* begin Given material *

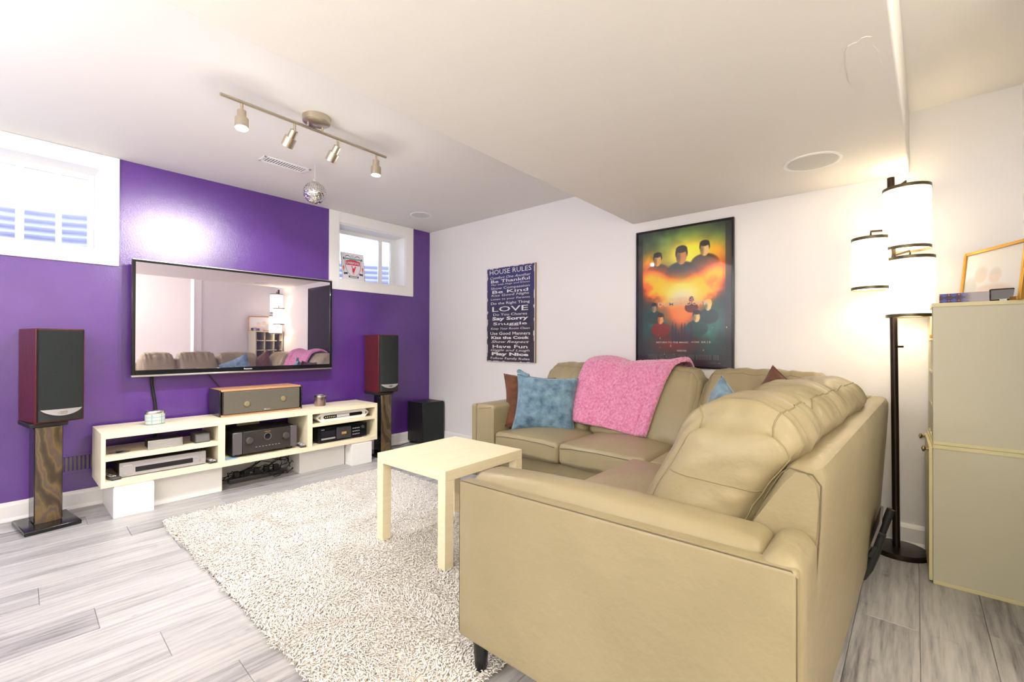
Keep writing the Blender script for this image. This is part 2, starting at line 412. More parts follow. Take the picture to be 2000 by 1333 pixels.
# ------------------------------------------------------------------ windows
def window(n, w, stiles, panes):
    y0, y1 = w['c']; a, b = w['o']; z0, z1 = w['z']
    root = bpy.data.objects.new('window_%d' % n, None); COL.objects.link(root); root.location = (X0, (a+b)/2, z0); root['kind'] = 'structure'
    xo = X0+.016; zb = z0-.097
    MB().box(X0-.001, xo, y0, a, zb, ZC-.002).build('casing_board', trim_m, root, bevel=.001)
    MB().box(X0-.001, xo, b, y1, zb, ZC-.002).build('casing_board', trim_m, root, bevel=.001)
    MB().box(X0-.001, xo, a, b, z1, ZC-.002).build('casing_board', trim_m, root, bevel=.001)
    MB().box(X0-.001, xo, a, b, zb, z0).build('casing_board', trim_m, root, bevel=.001)
    m = MB(); t_ = .012
    m.box(X0-T, X0, a, a+t_, z0+t_, z1-t_).box(X0-T, X0, b-t_, b, z0+t_, z1-t_).box(X0-T, X0, a, b, z1-t_, z1).box(X0-T, X0+.018, a, b, z0, z0+t_)
    m.build('reveal', trim_m, root)
    xs = X0-.2; m = MB()
    m.box(xs-.04, xs, a+t_, a+.045, z0+t_, z1-t_).box(xs-.04, xs, b-.045, b-t_, z0+t_, z1-t_).box(xs-.04, xs, a+.045, b-.045, z1-.05, z1-t_).box(xs-.04, xs, a+.045, b-.045, z0+t_, z0+.045)
    m.build('window_frame', trim_m, root, bevel=.002)
    for k, (s0, s1) in enumerate(stiles): MB().box(xs-.035, xs-.005+.01*(k % 2), s0, s1, z0+.04, z1-.045).build('sash_stile', trim_m, root, bevel=.002)
    for k, (p0, p1) in enumerate(panes): MB().box(xs-.024, xs-.020, p0, p1, z0+.04, z1-.045).build('pane', glass_m, root)
    return root
window(1, W1, [(-.245, -.21), (.075, .115), (.262, .292)], [(-.475, -.245), (-.21, .075), (.115, .262), (.292, .425)])
window(2, W2, [(2.80, 2.84), (2.945, 2.965)], [(2.255, 2.80), (2.84, 2.945)])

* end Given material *

* [What needs to be done]
Copy the material shown above in full and exactly. Skip the pictures.

* [Solution]
Keep writing the Blender script for this image. This is part 2, starting at line 412. More parts follow. Take the picture to be 2000 by 1333 pixels.
# ------------------------------------------------------------------ windows
def window(n, w, stiles, panes):
    y0, y1 = w['c']; a, b = w['o']; z0, z1 = w['z']
    root = bpy.data.objects.new('window_%d' % n, None); COL.objects.link(root); root.location = (X0, (a+b)/2, z0); root['kind'] = 'structure'
    xo = X0+.016; zb = z0-.097
    MB().box(X0-.001, xo, y0, a, zb, ZC-.002).build('casing_board', trim_m, root, bevel=.001)
    MB().box(X0-.001, xo, b, y1, zb, ZC-.002).build('casing_board', trim_m, root, bevel=.001)
    MB().box(X0-.001, xo, a, b, z1, ZC-.002).build('casing_board', trim_m, root, bevel=.001)
    MB().box(X0-.001, xo, a, b, zb, z0).build('casing_board', trim_m, root, bevel=.001)
    m = MB(); t_ = .012
    m.box(X0-T, X0, a, a+t_, z0+t_, z1-t_).box(X0-T, X0, b-t_, b, z0+t_, z1-t_).box(X0-T, X0, a, b, z1-t_, z1).box(X0-T, X0+.018, a, b, z0, z0+t_)
    m.build('reveal', trim_m, root)
    xs = X0-.2; m = MB()
    m.box(xs-.04, xs, a+t_, a+.045, z0+t_, z1-t_).box(xs-.04, xs, b-.045, b-t_, z0+t_, z1-t_).box(xs-.04, xs, a+.045, b-.045, z1-.05, z1-t_).box(xs-.04, xs, a+.045, b-.045, z0+t_, z0+.045)
    m.build('window_frame', trim_m, root, bevel=.002)
    for k, (s0, s1) in enumerate(stiles): MB().box(xs-.035, xs-.005+.01*(k % 2), s0, s1, z0+.04, z1-.045).build('sash_stile', trim_m, root, bevel=.002)
    for k, (p0, p1) in enumerate(panes): MB().box(xs-.024, xs-.020, p0, p1, z0+.04, z1-.045).build('pane', glass_m, root)
    return root
window(1, W1, [(-.245, -.21), (.075, .115), (.262, .292)], [(-.475, -.245), (-.21, .075), (.115, .262), (.292, .425)])
window(2, W2, [(2.80, 2.84), (2.945, 2.965)], [(2.255, 2.80), (2.84, 2.945)])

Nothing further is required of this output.